Wednesday, November 30, 2005
On this day:

Anniston Star speaks in favor of trade with Cuba

In today's Anniston (Red) Star, the editors argue that Alabama and the country as a whole would benefit from lifting the embargo on trade with Cuba.

For supporters of free trade, this is a particularly vexing issue. On one hand, there is no doubt that lifting the U.S. embargo would bring significant economic benefits to both sides. On the other, Cuba remains a Communist country where the state exercises absolute control over virtually all aspects of the economy, including foreign trade.

While the Star's editors do a good job explaining the potential benefits of ending the embargo, they all but ignore the fundamental incompatibility between the U.S. and Cuban economies. They summarize their position as follows:
It is high time that the remaining restrictions on trade with Cuba be lifted. This is not to say that we approve of Fidel Castro and his policies any more than we approve of leaders and policies in other authoritarian countries with whom we trade. This is just to say that through unrestricted trade we can improve the lives of the Cuban people and our people as well. As we send Cuba what we have to sell, we also send Cuba a little bit of what America is all about.

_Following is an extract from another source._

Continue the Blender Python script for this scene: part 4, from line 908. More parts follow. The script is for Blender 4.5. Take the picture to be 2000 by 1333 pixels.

This overlooks the fact that Cuba's economic policies differ markedly from those of most other "authoritarian countries with whom we trade." Take China, for instance. It is the Chinese government's policy of economic liberalization that has made improved trade relations with the U.S. and other free market nations possible. China has opened up its economy to foreign trade and investment, privatized thousands of state-owned businesses, and just last year, it added protections for private property to its Constitution. By all measures, it appears that China is well on its way to becoming a market economy, albeit a highly regulated one.

Cuba, on the other hand, has gone in the opposite direction. In May of this year, Reuters reported the following:
HAVANA – Western companies welcomed in Cuba as heroes a decade ago for bucking the U.S. embargo are packing up and leaving as the Communist government rolls back market reforms and squeezes out intermediaries.

Embittered by the change in attitude, small and medium-sized foreign businesses complained this week that they no longer feel welcome and worried they would not recover money owed to them by Cuban partners.

President Fidel Castro's government, bolstered by growing economic ties to Venezuela and China, is cutting back the autonomy granted to state-run companies to do business in the 1990s and restoring central control over trade and finance. ...

During a recent speeches, Castro has reminisced about the 1980s, when the economy was 100 percent Cuban-owned. He said Cuba reluctantly opened up to foreign investment during the deep crisis that followed the collapse of the Soviet Union. ...

Western embassies report increasing complaints from their nationals whose businesses were liquidated without any guarantee they would be compensated.
As late North Carolina Sen. Jesse Helms pointed out back in 2000: when it comes to trade, "Cuba is not China." Until Cuba embraces market reforms and legalizes private property, it will remain on the sidelines of the world economy, and its citizens will continue to suffer the consequences, regardless of U.S. policies. In the meantime, calls for "unrestricted trade" by the Star and others should be rejected as both imprudent and impossible.